Review: Attack the Block


South London nurse Jodie Whittaker must rely on the help of a bunch of stupid young thugs (who all blend together) who mugged her when their neighbourhood is besieged by nasty alien creatures. Nick Frost plays the friendly local weed grower.

 

Written and directed by Joe Cornish (who co-wrote the Steven Spielberg-Peter Jackson dud “The Adventures of Tintin” with Edgar Wright), this 2011 alien invasion flick seems to have a real cult following, and earned some nice reviews too. Personally, I can’t see what the fuss is about and pretty much hated it and everyone in it. Debut director Cornish (whose real-life mugging by youths helped inspire the film apparently) commits one of the most basic crimes in screenwriting; In order to care about what happens, we must first care about the characters. Either make ‘em really interesting, or make ‘em likeable. Cornish aggressively fails to do either. Young British hooligans aren’t my favourite movie characters at the best of times, but these guys aren’t even threatening enough to work as villains (same problem I had with “Harry Brown”, actually), let alone interesting enough to work as protagonists. They ride push bikes! Oh, that’s so hardcore, dude...seriously. The villains from “Die Hard” would make for better protagonists than these twits, because at least some of them commanded the screen. Yes, I said protagonists. That’s how irritating and ineffective these guys are that a villain like Hans Gruber would make for a better ‘hero’ than these idiots. For starters, I could barely understand most of the dialogue, despite them apparently speaking English. They don’t speak it, they butcher it. And it’s their native tongue. How am I supposed to care about a film where the supposed ‘good guys’ are juvenile delinquents who all talk like Ali G? Don’t people realise that was a comedy character lampooning people who talk and act stupidly? Admittedly he wasn’t actually funny, but he was certainly meant to be. For the love of God, people ‘innit’ is not a word. It’s just not, OK?.

 

Other films have used unsavoury-types as the protagonists before (“The Dirty Dozen” and “From Dusk ‘Til Dawn” spring immediately to mind), but it doesn’t work here at all, and the slightly more interesting character played by Jodie Whittaker ends up playing second fiddle to these little “Grange Hill” maggots. In Australia, and especially the suburb I live in, street youths preying upon a young nurse and then turning out to be the heroes, is a bit hard to stomach, due to a certain brutal crime from the 80s over here, to be honest, and it was on my mind at the time.

 

If this film was meant to be comedic too, it’s almost entirely witless.
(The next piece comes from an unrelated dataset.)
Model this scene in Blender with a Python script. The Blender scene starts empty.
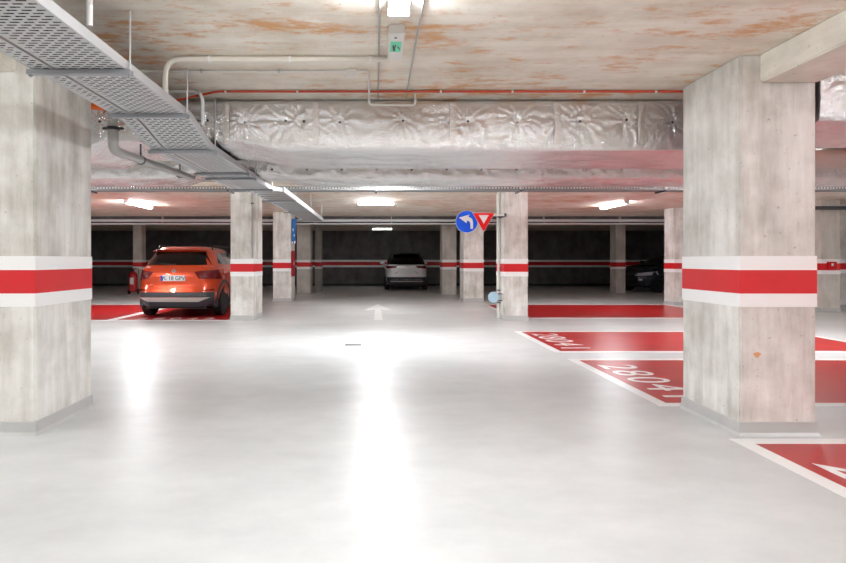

The only laugh in the entire film comes from the sight of one of the boys armed with a machete and riding his scooter...with L plate showing. That was funny. The rest...isn’t, and things don’t even get better when the adults turn up, either. Nick Frost plays one of them, and as usual, he’s playing a seedy, unpleasant, and frankly repugnant-looking bum of a human being. I simply can’t stand the guy, even in the one film he was in that I really liked (“The Boat That Rocked”). I’m no hardcore anti-drug kinda guy, but weed movies rarely make me laugh (“The Big Lebowski” being the exception), and people who smoke weed on a regular basis don’t generally interest me very much.

 

I could credit Cornish for not messing around and getting right to it, but we’re talking about a brit “Boyz ‘N the Hood” meets “Critters”. It hardly seems worth it, and frankly, I wanted the aliens to win in this, and believe me, they sucked too. Cornish deserves praise for obscuring our view of the aliens for a while, when we finally do see them one realises that Cornish was hiding them because they look like cheap Halloween costumes. They look ridiculous, and since neither the protagonists nor antagonists convinced or even interested me, the film was a complete dud for me. Also, once again I have to point out the irritating coloured lighting/filters used for night scenes. At first I thought that maybe it’s just that I don’t go out at night and this is really how things look. But then I noticed that the streets are lit either orange/yellow (like a dodgy urine sample) or blue, and it’s the exact same blue lighting used on the aliens’ faces. Nope, it’s just a stylistic device and it annoys the holy hell out of me. Even worse is the nauseating ‘doof doof’ score that was so bad that I almost wished my neighbours would turn their own obnoxiously loud music up (They were playing the same crap, so it wouldn’t have mattered, I guess).

 

I didn’t much like “Shaun of the Dead”, and this irritating, cheapo flick is even worse, coming from the same producers too. Unlikeable, uninteresting, and unfunny. But apparently I’m in the minority. Strange, innit? Innit?